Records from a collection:
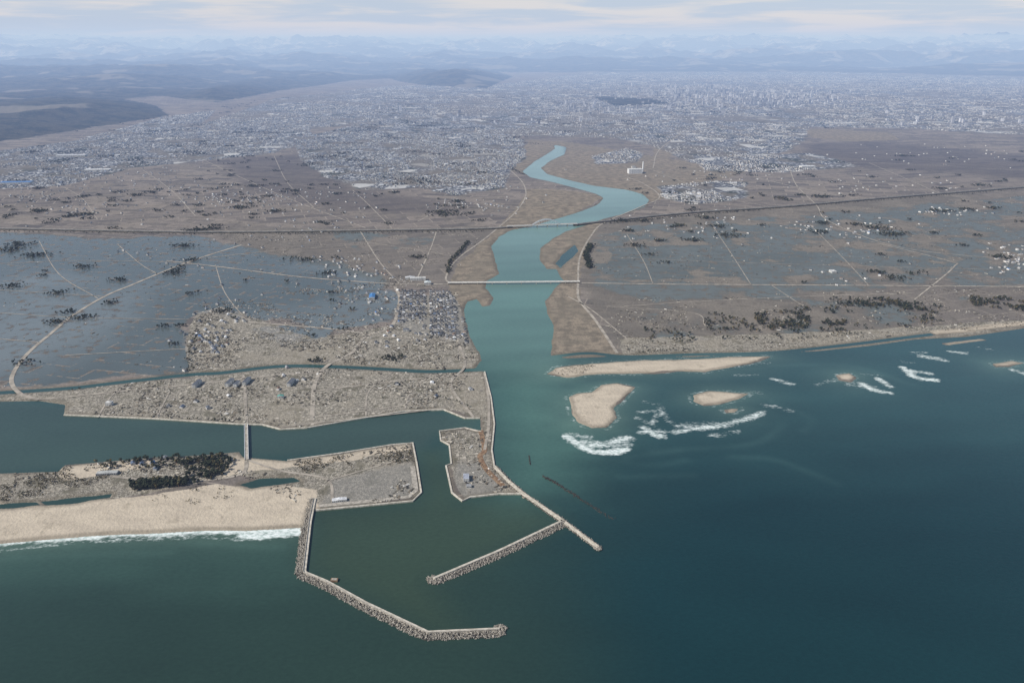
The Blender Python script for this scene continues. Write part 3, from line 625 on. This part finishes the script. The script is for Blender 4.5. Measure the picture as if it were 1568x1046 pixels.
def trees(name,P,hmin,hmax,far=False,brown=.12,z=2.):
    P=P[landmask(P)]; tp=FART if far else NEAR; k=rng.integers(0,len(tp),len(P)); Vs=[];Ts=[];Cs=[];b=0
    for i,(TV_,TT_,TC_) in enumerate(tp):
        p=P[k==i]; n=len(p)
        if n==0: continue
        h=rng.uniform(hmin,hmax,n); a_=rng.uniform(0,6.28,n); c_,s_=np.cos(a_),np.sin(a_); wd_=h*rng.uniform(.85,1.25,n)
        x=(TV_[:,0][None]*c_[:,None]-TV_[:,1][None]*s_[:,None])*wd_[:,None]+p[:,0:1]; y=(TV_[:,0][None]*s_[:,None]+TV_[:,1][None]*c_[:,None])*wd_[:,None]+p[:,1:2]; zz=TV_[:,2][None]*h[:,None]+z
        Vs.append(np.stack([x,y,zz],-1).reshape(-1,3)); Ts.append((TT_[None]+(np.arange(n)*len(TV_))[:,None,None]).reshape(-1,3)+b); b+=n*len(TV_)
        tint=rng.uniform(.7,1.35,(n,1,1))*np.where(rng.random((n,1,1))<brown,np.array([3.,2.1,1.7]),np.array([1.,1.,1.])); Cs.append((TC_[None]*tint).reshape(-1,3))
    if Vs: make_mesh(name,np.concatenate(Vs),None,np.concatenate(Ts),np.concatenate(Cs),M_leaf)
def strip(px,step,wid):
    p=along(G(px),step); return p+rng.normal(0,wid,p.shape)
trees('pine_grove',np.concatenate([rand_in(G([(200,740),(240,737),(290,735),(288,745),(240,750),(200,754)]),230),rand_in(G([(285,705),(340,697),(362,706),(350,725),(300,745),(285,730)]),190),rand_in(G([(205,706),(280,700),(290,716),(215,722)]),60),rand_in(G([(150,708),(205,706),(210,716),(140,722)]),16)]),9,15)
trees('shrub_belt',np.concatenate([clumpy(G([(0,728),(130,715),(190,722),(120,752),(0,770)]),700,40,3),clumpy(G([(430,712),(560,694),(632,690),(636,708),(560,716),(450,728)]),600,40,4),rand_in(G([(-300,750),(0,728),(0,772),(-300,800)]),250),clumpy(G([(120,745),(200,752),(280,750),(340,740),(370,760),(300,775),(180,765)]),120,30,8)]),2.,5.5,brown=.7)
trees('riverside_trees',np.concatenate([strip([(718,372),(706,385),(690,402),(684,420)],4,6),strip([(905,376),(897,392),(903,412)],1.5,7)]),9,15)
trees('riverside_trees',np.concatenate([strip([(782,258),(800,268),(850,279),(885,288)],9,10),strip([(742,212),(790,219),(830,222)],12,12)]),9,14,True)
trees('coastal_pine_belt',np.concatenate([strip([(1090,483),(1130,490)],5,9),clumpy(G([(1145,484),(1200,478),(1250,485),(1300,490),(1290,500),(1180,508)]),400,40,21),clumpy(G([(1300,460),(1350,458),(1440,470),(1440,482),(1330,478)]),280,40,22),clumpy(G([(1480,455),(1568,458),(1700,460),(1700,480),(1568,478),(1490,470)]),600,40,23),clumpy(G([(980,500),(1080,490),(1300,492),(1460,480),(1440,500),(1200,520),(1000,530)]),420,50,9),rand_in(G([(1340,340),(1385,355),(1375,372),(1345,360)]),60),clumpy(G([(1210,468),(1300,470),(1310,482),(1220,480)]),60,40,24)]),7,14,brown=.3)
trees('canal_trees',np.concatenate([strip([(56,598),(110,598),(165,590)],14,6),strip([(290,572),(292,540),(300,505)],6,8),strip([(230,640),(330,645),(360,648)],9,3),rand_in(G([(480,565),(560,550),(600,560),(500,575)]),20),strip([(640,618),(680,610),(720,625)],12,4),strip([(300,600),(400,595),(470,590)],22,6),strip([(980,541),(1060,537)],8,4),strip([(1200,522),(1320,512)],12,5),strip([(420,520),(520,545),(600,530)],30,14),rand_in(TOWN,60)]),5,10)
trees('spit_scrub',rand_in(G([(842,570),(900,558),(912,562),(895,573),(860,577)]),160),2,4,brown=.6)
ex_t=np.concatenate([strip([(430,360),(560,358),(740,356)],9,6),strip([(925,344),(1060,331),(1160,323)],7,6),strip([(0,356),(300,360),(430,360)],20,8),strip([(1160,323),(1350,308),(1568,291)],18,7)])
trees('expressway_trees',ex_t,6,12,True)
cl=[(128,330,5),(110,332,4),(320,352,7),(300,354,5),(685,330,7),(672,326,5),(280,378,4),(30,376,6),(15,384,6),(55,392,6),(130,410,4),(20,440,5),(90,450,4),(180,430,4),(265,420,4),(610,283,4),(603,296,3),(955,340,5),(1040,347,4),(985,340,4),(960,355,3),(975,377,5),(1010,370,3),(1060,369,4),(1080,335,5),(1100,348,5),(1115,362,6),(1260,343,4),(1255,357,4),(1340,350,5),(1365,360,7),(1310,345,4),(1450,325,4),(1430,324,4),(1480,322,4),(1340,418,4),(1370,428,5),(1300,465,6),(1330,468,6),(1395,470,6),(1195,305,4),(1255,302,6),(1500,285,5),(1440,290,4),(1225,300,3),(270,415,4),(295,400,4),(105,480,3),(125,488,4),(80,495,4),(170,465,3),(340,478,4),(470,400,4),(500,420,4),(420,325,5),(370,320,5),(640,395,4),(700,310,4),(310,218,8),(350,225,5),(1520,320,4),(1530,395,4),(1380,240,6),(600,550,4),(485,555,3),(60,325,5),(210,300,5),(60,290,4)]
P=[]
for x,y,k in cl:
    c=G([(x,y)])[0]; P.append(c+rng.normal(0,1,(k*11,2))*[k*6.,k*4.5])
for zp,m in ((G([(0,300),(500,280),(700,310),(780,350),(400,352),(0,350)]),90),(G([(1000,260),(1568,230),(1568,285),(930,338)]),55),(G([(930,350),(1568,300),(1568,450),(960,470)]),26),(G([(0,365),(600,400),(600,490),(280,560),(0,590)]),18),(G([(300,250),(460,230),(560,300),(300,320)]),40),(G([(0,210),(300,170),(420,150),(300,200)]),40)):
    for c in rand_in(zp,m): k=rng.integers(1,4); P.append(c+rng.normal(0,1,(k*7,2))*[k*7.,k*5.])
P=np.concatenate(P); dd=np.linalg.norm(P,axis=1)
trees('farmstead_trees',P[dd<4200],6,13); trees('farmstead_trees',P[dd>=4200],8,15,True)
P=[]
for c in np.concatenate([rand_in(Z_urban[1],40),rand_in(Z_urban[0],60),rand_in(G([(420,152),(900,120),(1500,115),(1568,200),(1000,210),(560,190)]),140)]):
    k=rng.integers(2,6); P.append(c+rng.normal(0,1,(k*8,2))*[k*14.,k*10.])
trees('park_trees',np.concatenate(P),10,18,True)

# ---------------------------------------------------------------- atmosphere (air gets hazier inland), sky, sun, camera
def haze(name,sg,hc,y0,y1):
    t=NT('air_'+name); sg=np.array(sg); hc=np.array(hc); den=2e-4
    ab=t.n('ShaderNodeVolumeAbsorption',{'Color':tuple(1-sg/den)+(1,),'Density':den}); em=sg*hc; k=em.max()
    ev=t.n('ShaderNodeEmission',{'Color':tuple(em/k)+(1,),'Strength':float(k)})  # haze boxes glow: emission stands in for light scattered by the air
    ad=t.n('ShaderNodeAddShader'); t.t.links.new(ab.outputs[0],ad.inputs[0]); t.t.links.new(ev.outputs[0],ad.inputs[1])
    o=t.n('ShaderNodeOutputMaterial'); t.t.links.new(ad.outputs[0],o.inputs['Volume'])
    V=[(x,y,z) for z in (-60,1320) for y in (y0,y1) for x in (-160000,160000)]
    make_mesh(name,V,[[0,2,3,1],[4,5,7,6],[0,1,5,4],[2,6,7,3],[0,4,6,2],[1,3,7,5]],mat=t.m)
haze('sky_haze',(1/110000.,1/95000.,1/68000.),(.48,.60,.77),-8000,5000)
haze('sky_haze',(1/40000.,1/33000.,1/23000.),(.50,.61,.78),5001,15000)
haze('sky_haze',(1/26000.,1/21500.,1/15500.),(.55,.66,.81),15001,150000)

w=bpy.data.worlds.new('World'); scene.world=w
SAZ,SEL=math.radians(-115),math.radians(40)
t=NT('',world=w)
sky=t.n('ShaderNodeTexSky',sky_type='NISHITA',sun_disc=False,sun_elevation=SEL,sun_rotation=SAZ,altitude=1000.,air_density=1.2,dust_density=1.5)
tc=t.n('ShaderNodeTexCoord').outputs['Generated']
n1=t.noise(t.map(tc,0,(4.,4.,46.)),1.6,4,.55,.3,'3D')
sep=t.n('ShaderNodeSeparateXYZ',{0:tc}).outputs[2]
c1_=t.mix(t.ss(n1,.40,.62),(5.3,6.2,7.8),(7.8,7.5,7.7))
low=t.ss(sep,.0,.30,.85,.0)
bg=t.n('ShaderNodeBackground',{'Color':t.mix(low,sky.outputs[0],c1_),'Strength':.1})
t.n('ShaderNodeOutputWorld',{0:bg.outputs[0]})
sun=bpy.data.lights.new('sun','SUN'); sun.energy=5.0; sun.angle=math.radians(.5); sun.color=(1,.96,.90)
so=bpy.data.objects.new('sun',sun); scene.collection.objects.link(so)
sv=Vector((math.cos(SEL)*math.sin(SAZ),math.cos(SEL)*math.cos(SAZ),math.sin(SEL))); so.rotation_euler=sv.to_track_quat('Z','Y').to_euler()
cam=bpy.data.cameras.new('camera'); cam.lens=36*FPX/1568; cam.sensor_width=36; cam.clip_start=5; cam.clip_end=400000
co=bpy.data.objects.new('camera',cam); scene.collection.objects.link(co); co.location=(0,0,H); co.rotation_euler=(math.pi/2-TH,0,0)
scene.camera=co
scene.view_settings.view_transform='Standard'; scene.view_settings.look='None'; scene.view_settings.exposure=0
---
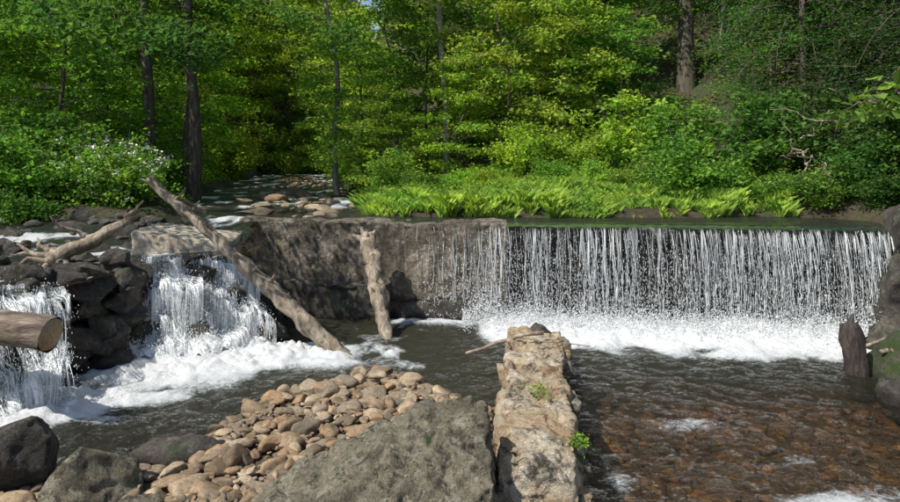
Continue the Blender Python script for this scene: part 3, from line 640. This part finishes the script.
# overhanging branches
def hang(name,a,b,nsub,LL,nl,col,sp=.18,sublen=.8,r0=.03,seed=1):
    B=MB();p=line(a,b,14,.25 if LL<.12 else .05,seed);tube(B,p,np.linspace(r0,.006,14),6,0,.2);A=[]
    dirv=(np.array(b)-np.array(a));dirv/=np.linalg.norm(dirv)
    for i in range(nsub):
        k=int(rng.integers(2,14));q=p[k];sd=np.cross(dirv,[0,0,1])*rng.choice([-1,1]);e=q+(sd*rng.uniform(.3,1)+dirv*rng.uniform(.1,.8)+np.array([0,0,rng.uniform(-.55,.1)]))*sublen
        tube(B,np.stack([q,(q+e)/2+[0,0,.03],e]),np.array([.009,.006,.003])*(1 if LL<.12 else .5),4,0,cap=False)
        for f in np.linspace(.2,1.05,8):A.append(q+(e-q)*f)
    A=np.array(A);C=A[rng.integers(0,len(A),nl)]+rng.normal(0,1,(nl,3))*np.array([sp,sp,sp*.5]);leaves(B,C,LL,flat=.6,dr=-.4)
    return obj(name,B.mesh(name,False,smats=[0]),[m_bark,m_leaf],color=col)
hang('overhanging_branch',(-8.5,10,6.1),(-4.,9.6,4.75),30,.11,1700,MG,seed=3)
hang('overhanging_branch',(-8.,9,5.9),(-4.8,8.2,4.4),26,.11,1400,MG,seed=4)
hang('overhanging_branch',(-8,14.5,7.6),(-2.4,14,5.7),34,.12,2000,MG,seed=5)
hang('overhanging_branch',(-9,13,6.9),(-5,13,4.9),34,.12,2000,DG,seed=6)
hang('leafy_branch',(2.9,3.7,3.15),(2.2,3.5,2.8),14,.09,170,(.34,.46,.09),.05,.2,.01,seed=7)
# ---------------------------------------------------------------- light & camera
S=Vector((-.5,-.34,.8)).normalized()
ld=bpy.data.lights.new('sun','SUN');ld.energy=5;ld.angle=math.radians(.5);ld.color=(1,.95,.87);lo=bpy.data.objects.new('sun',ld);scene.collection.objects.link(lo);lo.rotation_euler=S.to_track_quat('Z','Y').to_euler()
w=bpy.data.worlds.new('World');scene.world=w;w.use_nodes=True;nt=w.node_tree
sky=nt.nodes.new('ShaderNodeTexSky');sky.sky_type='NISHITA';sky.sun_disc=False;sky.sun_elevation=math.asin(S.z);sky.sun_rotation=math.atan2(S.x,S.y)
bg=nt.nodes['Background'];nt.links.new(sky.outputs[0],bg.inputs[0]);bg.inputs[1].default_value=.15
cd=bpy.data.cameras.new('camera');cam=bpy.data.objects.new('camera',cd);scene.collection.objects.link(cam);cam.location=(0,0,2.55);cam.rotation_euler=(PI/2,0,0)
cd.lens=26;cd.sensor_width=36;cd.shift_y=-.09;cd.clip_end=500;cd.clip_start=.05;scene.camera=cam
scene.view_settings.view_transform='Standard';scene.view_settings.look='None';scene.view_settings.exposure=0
* * *
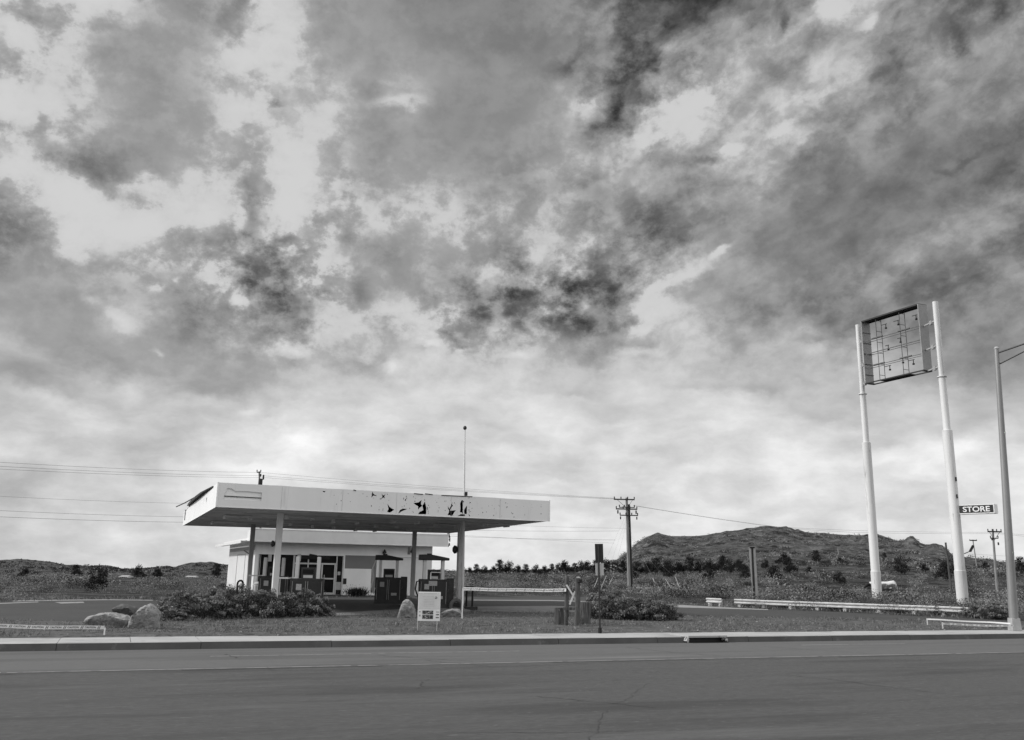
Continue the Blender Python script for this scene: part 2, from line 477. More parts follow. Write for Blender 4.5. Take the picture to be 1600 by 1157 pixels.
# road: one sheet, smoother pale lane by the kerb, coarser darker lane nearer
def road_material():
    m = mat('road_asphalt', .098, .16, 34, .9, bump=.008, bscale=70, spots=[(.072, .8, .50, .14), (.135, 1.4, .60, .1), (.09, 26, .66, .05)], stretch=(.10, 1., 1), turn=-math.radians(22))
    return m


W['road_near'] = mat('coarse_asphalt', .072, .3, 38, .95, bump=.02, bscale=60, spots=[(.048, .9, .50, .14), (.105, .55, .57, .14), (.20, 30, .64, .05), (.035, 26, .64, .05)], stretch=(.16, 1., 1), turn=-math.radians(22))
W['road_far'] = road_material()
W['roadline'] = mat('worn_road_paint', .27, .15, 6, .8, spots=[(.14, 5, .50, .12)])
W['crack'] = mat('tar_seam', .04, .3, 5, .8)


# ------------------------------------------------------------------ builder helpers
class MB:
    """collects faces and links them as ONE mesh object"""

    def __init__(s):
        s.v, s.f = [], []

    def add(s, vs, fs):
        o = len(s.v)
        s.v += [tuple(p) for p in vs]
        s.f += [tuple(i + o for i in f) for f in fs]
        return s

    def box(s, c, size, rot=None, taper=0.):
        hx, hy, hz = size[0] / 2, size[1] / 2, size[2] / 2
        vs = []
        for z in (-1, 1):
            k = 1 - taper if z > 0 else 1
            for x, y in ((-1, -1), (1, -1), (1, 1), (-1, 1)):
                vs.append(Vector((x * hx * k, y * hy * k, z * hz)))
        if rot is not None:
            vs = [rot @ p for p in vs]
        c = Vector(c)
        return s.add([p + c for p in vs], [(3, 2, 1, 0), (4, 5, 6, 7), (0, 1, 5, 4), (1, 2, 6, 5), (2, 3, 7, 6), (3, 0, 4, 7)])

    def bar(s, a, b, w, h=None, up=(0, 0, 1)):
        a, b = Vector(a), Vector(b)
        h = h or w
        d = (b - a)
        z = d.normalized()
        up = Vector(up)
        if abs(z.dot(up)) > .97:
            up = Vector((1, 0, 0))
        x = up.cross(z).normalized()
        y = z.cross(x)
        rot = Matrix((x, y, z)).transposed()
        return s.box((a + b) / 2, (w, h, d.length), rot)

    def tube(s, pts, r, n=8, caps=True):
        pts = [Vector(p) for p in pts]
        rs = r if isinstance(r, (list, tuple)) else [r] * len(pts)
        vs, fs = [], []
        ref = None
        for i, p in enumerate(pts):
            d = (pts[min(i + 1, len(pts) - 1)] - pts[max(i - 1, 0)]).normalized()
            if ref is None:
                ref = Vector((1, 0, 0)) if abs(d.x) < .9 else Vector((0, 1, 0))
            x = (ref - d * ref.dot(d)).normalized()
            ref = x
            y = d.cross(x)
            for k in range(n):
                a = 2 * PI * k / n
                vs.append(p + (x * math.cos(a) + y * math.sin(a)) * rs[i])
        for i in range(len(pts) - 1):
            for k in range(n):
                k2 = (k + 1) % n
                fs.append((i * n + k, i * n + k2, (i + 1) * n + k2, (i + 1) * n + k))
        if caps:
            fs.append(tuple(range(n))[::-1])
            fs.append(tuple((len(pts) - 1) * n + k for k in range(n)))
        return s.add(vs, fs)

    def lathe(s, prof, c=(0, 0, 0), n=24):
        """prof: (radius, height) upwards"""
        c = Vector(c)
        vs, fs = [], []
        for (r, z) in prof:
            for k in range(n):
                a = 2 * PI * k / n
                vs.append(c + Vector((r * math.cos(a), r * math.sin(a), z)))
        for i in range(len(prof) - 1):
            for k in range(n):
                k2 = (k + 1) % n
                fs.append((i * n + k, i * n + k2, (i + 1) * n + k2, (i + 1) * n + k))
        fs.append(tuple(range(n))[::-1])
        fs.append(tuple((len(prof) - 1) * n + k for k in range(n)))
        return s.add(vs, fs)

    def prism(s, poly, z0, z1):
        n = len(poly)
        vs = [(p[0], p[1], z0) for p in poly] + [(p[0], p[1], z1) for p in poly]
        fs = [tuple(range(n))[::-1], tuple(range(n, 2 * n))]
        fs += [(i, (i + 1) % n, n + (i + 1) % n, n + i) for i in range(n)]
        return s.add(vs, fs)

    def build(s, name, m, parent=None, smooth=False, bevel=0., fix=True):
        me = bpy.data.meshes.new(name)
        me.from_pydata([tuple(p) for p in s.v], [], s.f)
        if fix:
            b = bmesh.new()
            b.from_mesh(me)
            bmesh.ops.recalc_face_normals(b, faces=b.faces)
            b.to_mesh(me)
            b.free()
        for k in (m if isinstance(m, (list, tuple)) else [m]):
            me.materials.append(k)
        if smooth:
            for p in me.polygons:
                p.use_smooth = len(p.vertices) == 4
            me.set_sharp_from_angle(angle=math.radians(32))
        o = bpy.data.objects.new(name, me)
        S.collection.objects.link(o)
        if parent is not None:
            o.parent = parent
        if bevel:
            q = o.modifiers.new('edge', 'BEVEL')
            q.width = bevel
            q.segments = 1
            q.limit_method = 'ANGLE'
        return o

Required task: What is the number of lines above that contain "picture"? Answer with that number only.

Task response: 2